Entertainment

Interview: France’s Sinclair mines family art history for comeback

By Paul Taylor

PARIS (Reuters) – Delving into the history of a family art business she once shunned, French celebrity journalist Anne Sinclair is returning to public life by reconnecting with her roots.

She was France’s star television interviewer in the 1980s and 1990s. But her gilded life was upended five years ago when her husband, Dominique Strauss-Kahn, was arrested in New York on charges, since dropped, of sexual harassment of a hotel maid.

While U.S. prosecutors investigated the case that forced the Socialist politician to resign as managing director of the International Monetary Fund and abandon plans to run for president in France, Sinclair stood by her man in public – before divorcing him after their return to Paris.

She used some of their “sad, enforced stay” in New York to research a book on her grandfather, Paul Rosenberg, one of Europe’s greatest 20th century art merchants, who was the exclusive dealer of Picasso, Braque and Matisse.

“When I was growing up, my family told me a lot about him but I wanted to be on my own and make my career outside of the art family,” Sinclair, 67, now editorial director of the French edition of the Huffington Post online newspaper, told Reuters in an interview.

More than 60 masterpieces that went through Rosenberg’s galleries in Paris and New York – some looted by the Nazis and recovered after World War Two – will go on display for the first time together in the Belgian city of Liege in September.

The exhibition of works from public and private collections, including a couple of Sinclair’s personal heirlooms, will tell the story of “21 rue La Boetie”, the address of Rosenberg’s pre-war Paris gallery. It was raided by the Nazis in 1940 and handed to their French collaborators, who turned it into an anti-Semitic propaganda centre.

“A gallery that was a temple of art became a temple of horror,” Sinclair said.

The Pompidou Centre and the Picasso Museum in Paris, the Museum of Modern Art in New York and Vienna’s Albertinum, all former customers of Rosenberg, who died in 1959, and of his son Alexandre, who ran the gallery after his death until 1987, are lending works for the show.

Sinclair said her grandfather took big commercial risks to promote the work of his proteges Picasso, Braque, Matisse and Leger before their avant garde styles were widely acclaimed. He sold works by Impressionist masters to pay for their canvases, but only sold his first Picasso as late as 1925.
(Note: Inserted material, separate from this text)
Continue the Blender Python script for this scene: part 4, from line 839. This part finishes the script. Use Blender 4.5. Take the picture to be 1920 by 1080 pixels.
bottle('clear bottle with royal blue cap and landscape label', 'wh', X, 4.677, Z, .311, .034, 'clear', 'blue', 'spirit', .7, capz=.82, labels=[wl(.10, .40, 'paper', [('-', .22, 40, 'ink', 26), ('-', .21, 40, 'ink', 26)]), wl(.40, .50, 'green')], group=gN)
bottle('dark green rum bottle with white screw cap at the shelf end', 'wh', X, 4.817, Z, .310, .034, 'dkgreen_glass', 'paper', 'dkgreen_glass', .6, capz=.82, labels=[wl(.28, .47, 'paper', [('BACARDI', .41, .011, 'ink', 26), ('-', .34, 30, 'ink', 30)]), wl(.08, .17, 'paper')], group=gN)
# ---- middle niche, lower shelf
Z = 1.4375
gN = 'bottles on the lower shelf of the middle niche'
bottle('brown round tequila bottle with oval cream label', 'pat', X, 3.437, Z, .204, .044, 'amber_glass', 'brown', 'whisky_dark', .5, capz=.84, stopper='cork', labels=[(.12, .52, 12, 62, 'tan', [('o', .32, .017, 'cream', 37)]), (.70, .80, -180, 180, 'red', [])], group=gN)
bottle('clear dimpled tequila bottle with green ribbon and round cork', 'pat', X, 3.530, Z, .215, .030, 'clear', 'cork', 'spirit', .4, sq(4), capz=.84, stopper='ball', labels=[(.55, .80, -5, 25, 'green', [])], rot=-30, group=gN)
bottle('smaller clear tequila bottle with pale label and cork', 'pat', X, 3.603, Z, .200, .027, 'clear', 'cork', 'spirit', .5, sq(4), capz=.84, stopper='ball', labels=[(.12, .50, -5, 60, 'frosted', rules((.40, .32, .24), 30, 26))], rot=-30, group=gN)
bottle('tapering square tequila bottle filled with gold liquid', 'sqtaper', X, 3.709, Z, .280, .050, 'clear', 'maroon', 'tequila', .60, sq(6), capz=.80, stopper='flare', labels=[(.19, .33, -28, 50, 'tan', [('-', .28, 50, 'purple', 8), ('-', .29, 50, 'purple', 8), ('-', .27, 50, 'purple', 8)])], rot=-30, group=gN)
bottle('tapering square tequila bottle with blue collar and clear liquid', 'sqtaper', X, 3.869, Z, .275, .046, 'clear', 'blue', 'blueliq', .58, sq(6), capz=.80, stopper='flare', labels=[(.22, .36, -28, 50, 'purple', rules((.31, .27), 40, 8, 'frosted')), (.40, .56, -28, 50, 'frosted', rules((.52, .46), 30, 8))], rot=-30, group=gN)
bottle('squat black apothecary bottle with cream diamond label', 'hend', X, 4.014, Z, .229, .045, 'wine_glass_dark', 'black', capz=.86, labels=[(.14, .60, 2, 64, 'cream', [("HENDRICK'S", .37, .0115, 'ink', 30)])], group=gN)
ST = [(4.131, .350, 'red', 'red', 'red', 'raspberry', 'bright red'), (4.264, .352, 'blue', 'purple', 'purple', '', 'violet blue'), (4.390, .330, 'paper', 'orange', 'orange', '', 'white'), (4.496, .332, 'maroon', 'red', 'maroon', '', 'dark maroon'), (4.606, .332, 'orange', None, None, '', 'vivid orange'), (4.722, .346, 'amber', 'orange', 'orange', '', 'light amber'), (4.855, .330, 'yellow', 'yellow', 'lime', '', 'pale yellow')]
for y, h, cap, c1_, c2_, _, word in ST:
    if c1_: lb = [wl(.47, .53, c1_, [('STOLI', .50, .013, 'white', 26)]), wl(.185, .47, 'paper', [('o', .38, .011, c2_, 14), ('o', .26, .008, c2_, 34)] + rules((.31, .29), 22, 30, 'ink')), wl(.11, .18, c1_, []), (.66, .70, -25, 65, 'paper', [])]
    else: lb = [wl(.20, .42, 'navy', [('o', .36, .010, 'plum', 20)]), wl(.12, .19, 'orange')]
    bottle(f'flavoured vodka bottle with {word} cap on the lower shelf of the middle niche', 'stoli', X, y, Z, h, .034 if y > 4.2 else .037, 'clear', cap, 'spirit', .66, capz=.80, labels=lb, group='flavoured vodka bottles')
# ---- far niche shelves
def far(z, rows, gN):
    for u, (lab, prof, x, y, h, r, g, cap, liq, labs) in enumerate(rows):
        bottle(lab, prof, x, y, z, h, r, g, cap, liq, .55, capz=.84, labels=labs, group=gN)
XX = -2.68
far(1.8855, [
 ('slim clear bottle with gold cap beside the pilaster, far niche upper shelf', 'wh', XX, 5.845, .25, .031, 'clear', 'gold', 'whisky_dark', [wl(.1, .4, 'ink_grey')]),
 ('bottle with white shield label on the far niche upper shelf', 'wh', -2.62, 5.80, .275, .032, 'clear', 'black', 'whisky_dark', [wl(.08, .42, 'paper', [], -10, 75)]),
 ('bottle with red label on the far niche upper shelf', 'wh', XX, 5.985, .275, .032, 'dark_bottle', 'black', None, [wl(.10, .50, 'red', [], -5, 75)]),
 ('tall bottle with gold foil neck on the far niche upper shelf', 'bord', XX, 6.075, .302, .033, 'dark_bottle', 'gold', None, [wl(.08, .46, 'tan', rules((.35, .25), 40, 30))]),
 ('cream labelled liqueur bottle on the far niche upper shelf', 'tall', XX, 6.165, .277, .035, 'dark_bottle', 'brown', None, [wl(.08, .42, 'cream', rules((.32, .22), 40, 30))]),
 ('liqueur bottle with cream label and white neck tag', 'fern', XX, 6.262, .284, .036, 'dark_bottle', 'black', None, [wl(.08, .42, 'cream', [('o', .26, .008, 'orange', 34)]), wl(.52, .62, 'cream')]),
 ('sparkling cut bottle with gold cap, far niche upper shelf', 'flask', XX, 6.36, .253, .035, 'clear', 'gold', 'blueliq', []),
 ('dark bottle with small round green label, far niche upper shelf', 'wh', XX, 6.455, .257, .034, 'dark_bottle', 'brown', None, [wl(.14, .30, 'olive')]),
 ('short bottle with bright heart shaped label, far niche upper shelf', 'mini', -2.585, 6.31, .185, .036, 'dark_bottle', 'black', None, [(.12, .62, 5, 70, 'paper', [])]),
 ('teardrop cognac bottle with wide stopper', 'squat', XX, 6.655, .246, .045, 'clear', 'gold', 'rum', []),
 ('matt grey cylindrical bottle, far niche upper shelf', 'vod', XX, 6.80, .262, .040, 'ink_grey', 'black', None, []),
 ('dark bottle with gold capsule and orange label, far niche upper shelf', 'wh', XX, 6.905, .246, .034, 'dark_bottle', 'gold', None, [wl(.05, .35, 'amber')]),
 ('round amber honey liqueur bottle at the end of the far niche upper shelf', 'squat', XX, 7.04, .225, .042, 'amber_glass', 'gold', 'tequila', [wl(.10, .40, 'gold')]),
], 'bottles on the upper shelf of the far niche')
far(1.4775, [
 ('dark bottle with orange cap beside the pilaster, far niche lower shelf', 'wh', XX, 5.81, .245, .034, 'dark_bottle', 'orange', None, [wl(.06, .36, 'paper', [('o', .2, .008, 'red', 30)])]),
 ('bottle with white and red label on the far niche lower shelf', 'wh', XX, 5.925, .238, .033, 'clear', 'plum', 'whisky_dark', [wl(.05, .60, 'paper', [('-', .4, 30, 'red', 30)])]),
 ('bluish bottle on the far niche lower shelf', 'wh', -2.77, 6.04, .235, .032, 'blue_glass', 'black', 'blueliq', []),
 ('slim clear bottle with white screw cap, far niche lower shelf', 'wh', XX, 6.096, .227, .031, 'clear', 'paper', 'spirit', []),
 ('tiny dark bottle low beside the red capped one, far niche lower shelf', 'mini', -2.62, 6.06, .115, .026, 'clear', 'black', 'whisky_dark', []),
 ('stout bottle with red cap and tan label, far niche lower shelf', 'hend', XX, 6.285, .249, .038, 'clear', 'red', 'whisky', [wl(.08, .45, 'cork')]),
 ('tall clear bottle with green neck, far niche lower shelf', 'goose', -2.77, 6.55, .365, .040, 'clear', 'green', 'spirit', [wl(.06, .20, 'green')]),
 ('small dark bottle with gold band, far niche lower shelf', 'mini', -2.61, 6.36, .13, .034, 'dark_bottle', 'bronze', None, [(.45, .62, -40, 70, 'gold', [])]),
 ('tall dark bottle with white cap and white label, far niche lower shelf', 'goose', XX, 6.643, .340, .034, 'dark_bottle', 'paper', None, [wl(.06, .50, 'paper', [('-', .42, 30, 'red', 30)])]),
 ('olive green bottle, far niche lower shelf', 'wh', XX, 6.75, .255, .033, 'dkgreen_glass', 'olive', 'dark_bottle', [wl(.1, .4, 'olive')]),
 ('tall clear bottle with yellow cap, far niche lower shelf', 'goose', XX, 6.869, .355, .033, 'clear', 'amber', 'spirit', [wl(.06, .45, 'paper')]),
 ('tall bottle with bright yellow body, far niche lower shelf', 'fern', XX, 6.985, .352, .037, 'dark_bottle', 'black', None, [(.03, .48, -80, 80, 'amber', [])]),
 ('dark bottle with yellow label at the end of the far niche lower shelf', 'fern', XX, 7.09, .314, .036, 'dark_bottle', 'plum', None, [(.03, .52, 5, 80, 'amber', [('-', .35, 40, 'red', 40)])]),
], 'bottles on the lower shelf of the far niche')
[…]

“He had to sell a lot of other paintings to buy the modern art he believed in,” Sinclair said. Rosenberg built friendships with his artists, documented in many letters preserved in family archives. Picasso became a neighbour and close friend.

When the Jewish merchant and his family fled Paris in 1940, during the phoney war before Germany invaded France, Matisse visited him in a rented house near Bordeaux for long conversations about beauty, nature and art as the drums of war beat ever closer.

After the family emigrated to the United States a few weeks later, French informers helped the German embassy locate and remove paintings Rosenberg had hidden at the house and in a bank vault in the nearby town of Libourne.

Sinclair said Rosenberg, a private man who eschewed the social life of his wealthy clients and had left-wing political sympathies, was painfully aware that he was a merchant with an eye for art, but not a creator himself.

Nowadays, Rosenberg might be categorised as belonging to the “caviar left”, Sinclair said, citing a label often applied by critics to herself and Strauss-Kahn because of their lifestyle.

“That’s typically French… If you are rich, you have to be on the right,” she said. “I was accused a lot of being from the ‘caviar left’ because I’m a bourgeoise. I earned my living by my work with comfort, and it’s always an accusation.”